According to CNBC, a bipartisan group of attorneys general from 48 states, the District of Columbia and Puerto Rico announced Monday they would pool resources to probe Google’s advertising business. The announcement follows that of a smaller, overlapping group of attorneys general led by New York’s Letitia James that is investigating Facebook’s business practices.

In the U.S. on Tuesday, tech shares fell for a third straight session. The Technology Select SPDR Fund dropped as much as 1.6%. The fund, which represents a basket of technology companies including Microsoft and Apple, finished the session down 0.5%. The S&P 500 tech sector was one of the worst performers on Monday, sliding 0.7%. Shares of Facebook and Amazon fell 1.4% and 0.6% respectively.

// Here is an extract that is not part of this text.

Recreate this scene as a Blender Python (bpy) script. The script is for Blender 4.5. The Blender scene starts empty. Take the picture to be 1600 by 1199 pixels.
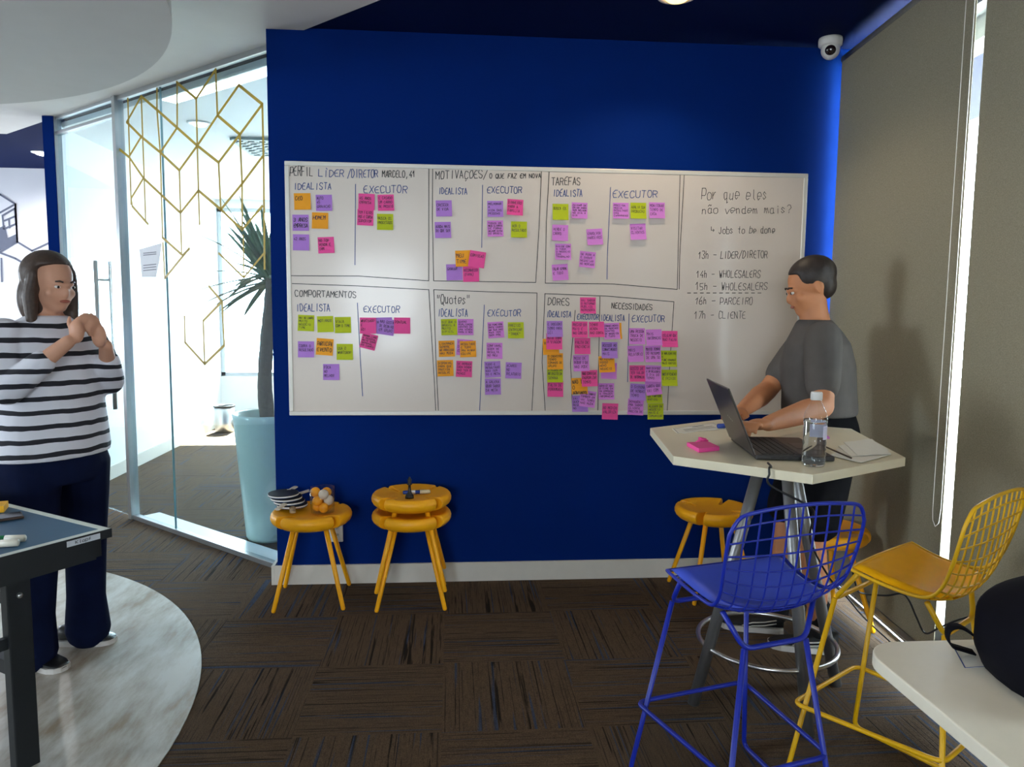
import bpy, bmesh, math, random
from mathutils import Vector, Matrix
random.seed(7)
S = bpy.context.scene
COL = S.collection
# ------------------------------------------------------------------ camera
CF, YAW, PITCH, ROLL = 1161.02, 0.0796, 0.0977, 0.0093
CP = Vector((-0.1295, -3.85, 1.4354))
_fw = Vector((math.sin(YAW)*math.cos(PITCH), math.cos(YAW)*math.cos(PITCH), -math.sin(PITCH)))
_r = Vector((math.cos(YAW), -math.sin(YAW), 0)); _u = _r.cross(_fw)
CR = math.cos(ROLL)*_r + math.sin(ROLL)*_u
CU = -math.sin(ROLL)*_r + math.cos(ROLL)*_u
cd = bpy.data.cameras.new('camera'); cam = bpy.data.objects.new('camera', cd); COL.objects.link(cam)
cd.sensor_width = 36; cd.lens = CF/1600*36; cd.clip_start = 0.05; cd.clip_end = 200
m3 = Matrix((CR, CU, -_fw)).transposed()
cam.matrix_world = Matrix.Translation(CP) @ m3.to_4x4()
S.camera = cam
# ------------------------------------------------------------------ view, world, sun, daylight
S.view_settings.view_transform = 'Standard'; S.view_settings.look = 'None'
S.view_settings.gamma = 1; S.view_settings.exposure = -0.52
S.view_settings.use_curve_mapping = False
W = bpy.data.worlds.new('sky'); S.world = W; W.use_nodes = True
bg = W.node_tree.nodes['Background']; bg.inputs[0].default_value = (0.80, 0.91, 1.0, 1); bg.inputs[1].default_value = 42
def light(name, kind, loc, energy, color, direction=None, size=None, size_y=None, parent=None, spot=None, blend=.6):
    l = bpy.data.lights.new(name, kind); l.energy = energy; l.color = color
    o = bpy.data.objects.new(name, l); COL.objects.link(o); o.location = loc
    if direction is not None:
        o.rotation_euler = Vector(direction).to_track_quat('-Z', 'Y').to_euler()
    if kind == 'AREA':
        l.size = size
        if size_y: l.shape = 'RECTANGLE'; l.size_y = size_y
    elif kind == 'SUN': l.angle = 0.01
    elif kind in ('SPOT', 'POINT'): l.shadow_soft_size = size or .05
    if kind == 'SPOT': l.spot_size = spot; l.spot_blend = blend
    if parent: o.parent = parent
    return o
light('sunlight', 'SUN', (0, 12, 10), 320.0, (1, .97, .9), direction=(-0.03, -0.62, -0.78))
# daylight that falls through the end window of the corridor and the windows behind the camera
DAY = [light('daylight_corridor', 'AREA', (-1.4, 5.72, 1.62), 1, (1, 1, 1), direction=(0, -1, 0), size=3.3, size_y=2.1),
       light('daylight_back', 'AREA', (-1.2, -7.55, 1.5), 1, (1, 1, 1), direction=(0, 1, 0), size=1.2, size_y=1.4),
       light('daylight_side', 'AREA', (-6.65, -2.6, 1.7), 1, (1, 1, 1), direction=(1, 0, 0), size=1.6, size_y=1.2)]
DAY.append(light('daylight_far_left', 'AREA', (-6.65, 3.3, 1.5), 1, (1, 1, 1), direction=(1, 0, 0), size=1.3, size_y=1.0))  # portal for the opening added to light the far-left room
for o in DAY: o.data.cycles.is_portal = True

# ------------------------------------------------------------------ helpers
def ray(x, y): return _fw + CR*((x-800)/CF) - CU*((y-599.5)/CF)
def onY(x, y, Y):
    d = ray(x, y); return CP + d*((Y-CP.y)/d.y)
def onZ(x, y, Z):
    d = ray(x, y); return CP + d*((Z-CP.z)/d.z)
def onPlane(x, y, p0, n):
    d = ray(x, y); return CP + d*((Vector(p0)-CP).dot(n)/d.dot(n))
def lin(h):
    h = h.lstrip('#'); c = [int(h[i:i+2], 16)/255 for i in (0, 2, 4)]
    return tuple(v/12.92 if v <= .04045 else ((v+.055)/1.055)**2.4 for v in c)
MATS = {}
def mat(name, hexc, rough=.5, metal=0., var=.06, scale=30., bump=0., spec=None, coat=0., emit=None, sheen=0.):
    if name in MATS: return MATS[name]
    m = bpy.data.materials.new(name); m.use_nodes = True; nt = m.node_tree; b = nt.nodes['Principled BSDF']
    c = lin(hexc)
    tc = nt.nodes.new('ShaderNodeTexCoord'); nz = nt.nodes.new('ShaderNodeTexNoise'); nz.inputs['Scale'].default_value = scale
    nz.inputs['Detail'].default_value = 4
    nt.links.new(tc.outputs['Object'], nz.inputs['Vector'])
    rp = nt.nodes.new('ShaderNodeValToRGB')
    rp.color_ramp.elements[0].position = .25; rp.color_ramp.elements[1].position = .75
    rp.color_ramp.elements[0].color = tuple(v*(1-var) for v in c)+(1,)
    rp.color_ramp.elements[1].color = tuple(min(1, v*(1+var)) for v in c)+(1,)
    nt.links.new(nz.outputs[0], rp.inputs[0]); nt.links.new(rp.outputs[0], b.inputs['Base Color'])
    b.inputs['Roughness'].default_value = rough; b.inputs['Metallic'].default_value = metal
    if spec is not None: b.inputs['Specular IOR Level'].default_value = spec
    if coat: b.inputs['Coat Weight'].default_value = coat; b.inputs['Coat Roughness'].default_value = .12
    if sheen: b.inputs['Sheen Weight'].default_value = sheen
    if bump:
        bp_ = nt.nodes.new('ShaderNodeBump'); bp_.inputs['Strength'].default_value = bump; bp_.inputs['Distance'].default_value = .002
        nt.links.new(nz.outputs[0], bp_.inputs['Height']); nt.links.new(bp_.outputs[0], b.inputs['Normal'])
    if emit: b.inputs['Emission Color'].default_value = lin(emit[0])+(1,); b.inputs['Emission Strength'].default_value = emit[1]
    MATS[name] = m; return m
def glass_mat(name, tint, ior=1.45, rough=0.0, extra=0.0):
    m = bpy.data.materials.new(name); m.use_nodes = True; nt = m.node_tree
    for n in list(nt.nodes): nt.nodes.remove(n)
    out = nt.nodes.new('ShaderNodeOutputMaterial'); mx = nt.nodes.new('ShaderNodeMixShader')
    lw_ = nt.nodes.new('ShaderNodeLayerWeight'); lw_.inputs['Blend'].default_value = .5
    pw = nt.nodes.new('ShaderNodeMath'); pw.operation = 'POWER'; pw.inputs[1].default_value = 4.5
    f0 = ((ior-1)/(ior+1))**2+extra
    tr = nt.nodes.new('ShaderNodeBsdfTransparent'); tr.inputs[0].default_value = tint+(1,)
    gl = nt.nodes.new('ShaderNodeBsdfGlossy'); gl.inputs['Roughness'].default_value = rough
    ad = nt.nodes.new('ShaderNodeMath'); ad.operation = 'MULTIPLY_ADD'; ad.inputs[1].default_value = .85-f0; ad.inputs[2].default_value = f0
    nt.links.new(lw_.outputs['Facing'], pw.inputs[0]); nt.links.new(pw.outputs[0], ad.inputs[0]); nt.links.new(ad.outputs[0], mx.inputs[0])
    nt.links.new(tr.outputs[0], mx.inputs[1]); nt.links.new(gl.outputs[0], mx.inputs[2]); nt.links.new(mx.outputs[0], out.inputs[0])
    MATS[name] = m; return m

ROOT = {}
class M:
    def __init__(s): s.v = []; s.f = []; s.mi = []; s.sm = []
    def add(s, vs, fs, mi=0, smooth=False):
        o = len(s.v); s.v += [Vector(v) for v in vs]
        for f in fs: s.f.append([o+i for i in f]); s.mi.append(mi); s.sm.append(smooth)
    def box(s, c, d, R=None, mi=0):
        c = Vector(c); x, y, z = (k/2 for k in d)
        vs = [Vector((a*x, b*y, e*z)) for a in (-1, 1) for b in (-1, 1) for e in (-1, 1)]
        if R is not None:
            if not isinstance(R, Matrix): R = Matrix.Rotation(R, 3, 'Z')
            vs = [R @ v for v in vs]
        s.add([c+v for v in vs], [(0, 1, 3, 2), (4, 6, 7, 5), (0, 4, 5, 1), (2, 3, 7, 6), (0, 2, 6, 4), (1, 5, 7, 3)], mi)
        return s
    def rings(s, rs, mi=0, smooth=True, capa=True, capb=True, closed=False):
        n = len(rs[0]); vs = [v for r in rs for v in r]; fs = []
        k = len(rs)
        for i in range(k if closed else k-1):
            j = (i+1) % k
            for q in range(n): fs.append((i*n+q, i*n+(q+1) % n, j*n+(q+1) % n, j*n+q))
        if not closed:
            if capa: fs.append(tuple(range(n))[::-1])
            if capb: fs.append(tuple((k-1)*n+q for q in range(n)))
        s.add(vs, fs, mi, smooth); return s
    def tube(s, pts, r, n=8, closed=False, mi=0, smooth=True):
        pts = [Vector(p) for p in pts]; k = len(pts)
        rr = r if isinstance(r, (list, tuple)) else [r]*k
        T = []
        for i in range(k):
            a = pts[(i-1) % k] if closed or i > 0 else pts[i]; b = pts[(i+1) % k] if closed or i < k-1 else pts[i]
            T.append((b-a).normalized())
        up = Vector((0, 0, 1)) if abs(T[0].z) < .9 else Vector((1, 0, 0))
        N = T[0].cross(up).normalized(); rs = []
        for i in range(k):
            N = (N - T[i]*N.dot(T[i])).normalized(); B = T[i].cross(N)
            rs.append([pts[i]+(N*math.cos(a)+B*math.sin(a))*rr[i] for a in (2*math.pi*q/n for q in range(n))])
        return s.rings(rs, mi, smooth, closed=closed)
    def lathe(s, prof, c=(0, 0, 0), n=32, mi=0, smooth=True, axis='Z'):
        c = Vector(c); rs = []
        for r, z in prof:
            r = max(r, 1e-5)
            rs.append([c+Vector((r*math.cos(a), r*math.sin(a), z)) for a in (2*math.pi*q/n for q in range(n))])
        return s.rings(rs, mi, smooth)
    def ell(s, c, r, R=None, n=16, m=10, mi=0):
        c = Vector(c); rs = []
        for i in range(m+1):
            t = math.pi*(i/m)
            t = min(max(t, .03), math.pi-.03)
            ring = [Vector((r[0]*math.sin(t)*math.cos(a), r[1]*math.sin(t)*math.sin(a), -r[2]*math.cos(t))) for a in (2*math.pi*q/n for q in range(n))]
            if R is not None: ring = [R @ v for v in ring]
            rs.append([c+v for v in ring])
        return s.rings(rs, mi, True)
    def prism(s, poly, z0, z1, mi=0):
        n = len(poly)
        vs = [Vector((p[0], p[1], z0)) for p in poly]+[Vector((p[0], p[1], z1)) for p in poly]
        fs = [tuple(range(n))[::-1], tuple(range(n, 2*n))]+[(i, (i+1) % n, n+(i+1) % n, n+i) for i in range(n)]
        s.add(vs, fs, mi); return s
    def strip(s, pl, w, nrm, mi=0, off=0.):
        """flat ribbon along a 3D polyline lying in a plane with normal nrm"""
        nrm = Vector(nrm).normalized()
        pl = [Vector(p)+nrm*off for p in pl]
        for a, b in zip(pl, pl[1:]):
            d = b-a
            if d.length < 1e-6: continue
            d.normalize(); q = nrm.cross(d)*(w/2); e = d*(w*.35)
            s.add([a-e-q, b+e-q, b+e+q, a-e+q], [(0, 1, 2, 3)], mi)
        return s
    def build(s, name, mats, parent=None, world=False, bevel=0., subd=0, fixn=True):
        me = bpy.data.meshes.new(name)
        vs = s.v
        if world and parent is not None:
            inv = ROOT[parent.name].inverted(); vs = [inv @ v for v in vs]
        me.from_pydata([tuple(v) for v in vs], [], s.f)
        if not isinstance(mats, (list, tuple)): mats = [mats]
        for m in mats: me.materials.append(m)
        for p, mi, sm in zip(me.polygons, s.mi, s.sm): p.material_index = mi; p.use_smooth = sm
        if fixn:
            bm = bmesh.new(); bm.from_mesh(me); bmesh.ops.recalc_face_normals(bm, faces=bm.faces); bm.to_mesh(me); bm.free()
        o = bpy.data.objects.new(name, me); COL.objects.link(o)
        if parent is not None: o.parent = parent; ROOT[o.name] = ROOT[parent.name]
        else: ROOT[o.name] = Matrix.Identity(4)
        if bevel:
            b = o.modifiers.new('bevel', 'BEVEL'); b.width = bevel; b.segments = 2; b.limit_method = 'ANGLE'
        if subd:
            b = o.modifiers.new('subd', 'SUBSURF'); b.levels = subd; b.render_levels = subd
        return o
def tag(o, label, cat, group=None):
    o['label'] = label; o['category'] = cat
    if group: o['group'] = group
    return o
def thing(name, label, cat, loc=(0, 0, 0), rz=0., group=None):
    o = bpy.data.objects.new(name, None); COL.objects.link(o); o.empty_display_size = .05
    o.location = loc; o.rotation_euler = (0, 0, rz)
    ROOT[o.name] = Matrix.Translation(Vector(loc)) @ Matrix.Rotation(rz, 4, 'Z')
    return tag(o, label, cat, group)
def struct(o): o['kind'] = 'structure'; return o
def dup(root, loc, rz, label, group=None):
    r = root.copy(); COL.objects.link(r); r.location = loc; r.rotation_euler = (0, 0, rz); r['label'] = label
    ROOT[r.name] = Matrix.Translation(Vector(loc)) @ Matrix.Rotation(rz, 4, 'Z')
    for ch in list(root.children):
        c = ch.copy(); COL.objects.link(c); c.parent = r
        for g in list(ch.children):
            d = g.copy(); COL.objects.link(d); d.parent = c
    return r
def catmull(P, n=8):
    P = [Vector(p) for p in P]; out = []
    for i in range(len(P)-1):
        p0 = P[max(i-1, 0)]; p1 = P[i]; p2 = P[i+1]; p3 = P[min(i+2, len(P)-1)]
        for k in range(n):
            t = k/n
            out.append(.5*((2*p1)+(p2-p0)*t+(2*p0-5*p1+4*p2-p3)*t*t+(3*p1-p0-3*p2+p3)*t**3))
    return out+[P[-1]]
def fillet(P, r, n=5):
    P = [Vector(p) for p in P]; out = [P[0]]
    for a, b, c in zip(P, P[1:], P[2:]):
        u = (a-b); v = (c-b); q = min(r, u.length*.45, v.length*.45)
        s0 = b+u.normalized()*q; s1 = b+v.normalized()*q
        for k in range(n+1):
            t = k/n; out.append(s0*(1-t)**2+b*2*t*(1-t)+s1*t*t)
    return out+[P[-1]]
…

Apple Shakes Up Subscription Entertainment Industry

On Tuesday, Apple revealed launch dates and pricing for its much-anticipated Apple TV and Apple Arcade subscription services. Both services cost $4.99 per month, which undercuts competitors like Disney’s streaming platform, Disney+, and Google’s cloud gaming service, Stadia.

Shares of Roku fell more than 12% on Tuesday after Apple’s announcement. Netflix shares fell more than 3%. Roku, which makes a streaming device and supports its own channel as well as services from Netflix, Amazon and many others, suffered its steepest decline since March. Disney, whose Disney+ service will cost $6.99 a month, also dropped close to 3%.

Apple Suppliers in Asia Post Gains

Shares of Apple suppliers in Asia traded higher on Wednesday following the unveiling of the Cupertino-based tech giant’s latest products on Tuesday.

Japanese component supplier Murata Manufacturing rose 1.5% and Sharp jumped 4.98%, while South Korea’s LG Display traded 1.75% higher. Hong Kong-listed AAC Technologies also advanced 1.92%, while Largan Precision in Taiwan gained 2.78%.

On Tuesday, Apple kicked off its annual fall product launch where it unveiled new iPhones, Apple Watches and an iPad.